Now a report from the Office of Special Counsel in the state of Wisconsin has determined that those actions also violated the state's bribery statutes.

Margot Cleveland at the Federalist has posted an explanation of the stunning verdict.

In Wisconsin, Zuckerberg's money, some $9 million, went "solely to five Democratic strongholds" and the special counsel's report to the Wisconsin Assembly said those actions violated the ban on bribes.

[...]

The report, 136 pages, said it was not challenging the certification of the 2020 results in Wisconsin, one of several battleground states that went narrowly for Joe Biden. Its goal, instead, is to recommend ways to avoid another election that results from criminal activity.

Unruh is lying. The author of the report, Michael Gableman, argued in a hearing discussing the report that the Wisconsin legislature "ought to take a very hard look at the option of decertification of the 2020 Wisconsin presidential election," and the report itself offered instructions on how it thinks that can be done.

Unruh then highlighted the report's key claim that money went to the apparently horrible offense to encouraging people to vote:

The Federalist reported, "According to the report, Priscilla Chan and Mark Zuckerberg providing financing that allowed the Center for Tech and Civic Life to offer nearly $9 million in 'Zuck Bucks' to Milwaukee, Madison, Racine, Kenosha and Green Bay counties. In exchange, the 'Zuckerberg 5,' as the report called the counties, in effect, operated Democratic get-out-the-vote efforts. Those grant funds then paid for illegal drop boxes to be placed in Democratic voting strongholds."

But as the Washington Post's Philip Bump noted, the report's idea that it's somehow "cheating" or even illegal to encourage people to vote -- particiluarly if those people voted for a candidate opposed by the report's author -- is dumb:

Well, if you want to increase turnout among less frequent voters, you’re going to target groups that turn out less often, which, given the change from 2012 to 2016, means focusing on counties that have more non-White voters to turnout. In Wisconsin, that means counties such as Milwaukee, Racine, Kenosha, Dane, Sawyer, Brown, Ashland and Rock. Each of those counties has a non-White population that makes up at least a fifth of the population.
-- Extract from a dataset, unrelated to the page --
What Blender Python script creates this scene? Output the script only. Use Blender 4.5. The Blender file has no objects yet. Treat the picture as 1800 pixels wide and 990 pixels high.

Understandably, then, an effort to bolster election access in Wisconsin focused on the cities of Milwaukee, Madison, Racine, Kenosha and Green Bay — in Milwaukee, Dane, Racine, Kenosha and Brown counties.

Would increasing turnout among low-propensity voters in those places probably increase the number of Biden voters? Yes. Is that cheating? Of course not. These efforts aren’t suppression of White turnout or giving non-White voters some sort of unfair leg up. Instead, they’re efforts to reduce the barriers that cause poorer, non-White citizens to vote less often.

That’s not how Gableman frames the efforts. His report is blatantly obvious in its efforts to imply wrongdoing. ... The “Zuckerberg 5” sounds like a domestic terror cell from the 1960s, which is the goal.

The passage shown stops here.